Universal Coal pitches for Eskom business

[miningmx.com] — ASX-LISTED Universal Coal is pitching to supply coal from its planned Kangala mine to Eskom’s Kusile power station, despite the fact that Anglo American Coal holds the contract to supply Kusile.

Kusile is a 4,800MW power station situated near Delmas which will burn around 17 million tons of coal annually with the first generating set due to be commissioned by the beginning of 2015.

According to information on the Eskom website, “Anglo Coal South Africa has committed, in a letter of intent, to supply the 17 million tons (mt) of coal over a period of 47 years through its empowerment subsidiary Anglo Inyosi Coal.”

Eskom indicated the coal would come from the New Largo reserve with supporting production from Zondagsfontein.

Yet, Universal CEO Tony Harwood told financial media at a briefing in Johannesburg on Wednesday that his company was in off-take discussions with Eskom to supply coal from Kangala to Kusile.

Asked about the situation regarding Anglo Coal holding the supply contract Harwood replied: “Yes, I also thought Anglo Coal had the Kusile contract tied up, but the situation is that Eskom is keen to talk to us about accessing coal from Kangala.”

Universal is currently optimising the bankable feasibility study (BFS) for Kangala and a contract to supply Eskom would have major impacts on the cost of the mine and its level of production.

Kangala is being planned as an operation which would produce 2.5mt run-of-mine (ROM) annually.

Actual sales production from that ROM output could vary between 2.2mt/year and 1.6mt/year depending on the product quality required. Greater volumes of lower grade coal would be supplied to Eskom compared with lower quantities of the higher-grade, washed coal demanded by foreign customers.

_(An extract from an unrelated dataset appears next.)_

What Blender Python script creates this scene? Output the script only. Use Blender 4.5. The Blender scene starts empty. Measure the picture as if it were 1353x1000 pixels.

Harwood estimated the cost to Kangala at around A$60m (about R500m), if a dual washing plant was needed to supply both the export and domestic markets, and at around A$35m (R292m) if it supplied only Eskom.

He added the optimised BFS should be completed by the first quarter of next year, which was also by when Universal expected to receive its mining right along the necessary environmental permits and water use licence.

Although Kangala was likely to be the first mine that Universal would bring into production, Harwood said the group’s flagship project was the Berenice-Cygnus coking coal project in Limpopo Province.

This was a coking coal deposit with JORC compliant resources of 1.32 billion tons (bn t) situated immediately north of the Soutpansberg mountains and west of Coal of Africa’s (CoAL) Makhado project.

MAPUNGUBWE

Universal also holds the rights to the smaller Somerville-Donkin project situated west of the Mapungubwe National Park and located in the environmental buffer zone for the proposed Limpopo Transfrontier Conservation Area centred on Mapungubwe.

Harwood did not necessarily agree that Somerville-Donkin sat in the buffer zone, which meant any plan to develop a mine there would incite furious reaction from the environmentalists who have bitterly opposed development of CoAL’s Vele coking coal mine.

CoAL has now entered into direct negotiations with the coalition of non-governmental organisations opposing Vele, even though Vele does sit outside the buffer zone and has received all the required mining and environmental permits.

A Coalition spokesperson said in November: “We are very aware of the other threats to the region. Mining developments falling within the Mapungubwe buffer zone will be contested heavily.”

Said Harwood: “We are looking into the issue of the buffer zone.”

Harwood stressed that Universal was still at the prospecting stage on these properties.

“We intend learning from the mistakes made by CoAL. We are a responsible company. We will engage with stakeholders and we will do nothing about mining any of these projects until we have all the necessary permits and licences in place,” he said.

The viability of the mines proposed by CoAL and Universal for Limpopo rests on getting the coal exported through the port of Maputo which will require a major upgrade by Transnet of the existing railway line.

Universal business development director Shammy Luvhengo was upbeat on the prospects for this infrastructure being put in place.

He was optimistic despite Transnet’s poor delivery record so far and the demands being made for expansions on other lines such as from the Waterberg to Witbank and on the Richards Bay line.

“Transnet is putting in a lot of effort,” said Luvhengo. “They have a dedicated team working on this project. You have to engage with Transnet to realise just how realistic it is that this expansion (on the Maputo line) will happen.’